The South Asian region is beset with a multitude of simmering conflicts at the bilateral levels. Almost all major disputes involve India, one way or the other. The most prominent ones revolve around the larger Kashmir region. India has a long-standing dispute with China over Aksai Chin, Ladakh and what it calls Arunachal Pradesh. With Bangladesh, Myanmar, Nepal and Bhutan India has variously border, territorial and water issues to fix. It has already subsumed Sikkim. With Pakistan it has Kashmir, Siachen, the Indus Water Treaty, Sir Creek, transnational terrorism and a host of other issues to manage and resolve.

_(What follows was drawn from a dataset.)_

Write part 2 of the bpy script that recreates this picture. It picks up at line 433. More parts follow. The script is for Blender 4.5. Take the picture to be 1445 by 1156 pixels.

Kashmir is of extreme importance bilaterally, regionally as well as internationally. Ominously, three of the world’s most formidable military-nuclear-missile powers have a very contentious clash of national interests in this rather restricted area. This has created a very complex, sensitive and potentially volatile strategic environment. To India’s detriment, China and Pakistan are strategic allies and could potentially pose a joint threat with the Kashmiri people enabling their efforts through a timely resurgence of their freedom struggle. It thus faces a potential two-three front war scenario. The strategic environment in the larger Kashmir region will become further vitiated in case of a US-China war in the Indo-Pacific. Regardless of its ill-famed strategic autonomy, as a member of the QUAD, India might be required to engage China in the Himalayan sub-theatre of war. This portends sucking in the US and its allies, heightening the intensity and ferocity of the war and pushing it into global proportions! It is thus not without reason that the larger Kashmir region is widely acknowledged as the most likely nuclear flash point in the world. It is high time that all four parties concerned - China, India, Pakistan and the Kashmiris move to forestall all such devastating contingencies at the strategic level. They must recognize, manage and resolve their bilateral issues themselves and move back collectively from the spectre and brink of conventional and potentially nuclear conflagration!
Can the South Asians and the Chinese people move beyond the domineering influences of the US-led West and decide their fates, destinies, fortunes and futures themselves? Is it time for a more innovative and drastically different approach to CM and CR in the larger South Asian region? Is an essentially joint trilateral approach, with the Kashmiris co-opted, possible; a massive diplomatic initiative that could involve China, India, Pakistan and the Kashmiri people to unshackle the destinies of well over 3 billion people and lead them to happier, healthier, more prosperous, contended, peaceful, mutually supporting, mutually beneficial lives?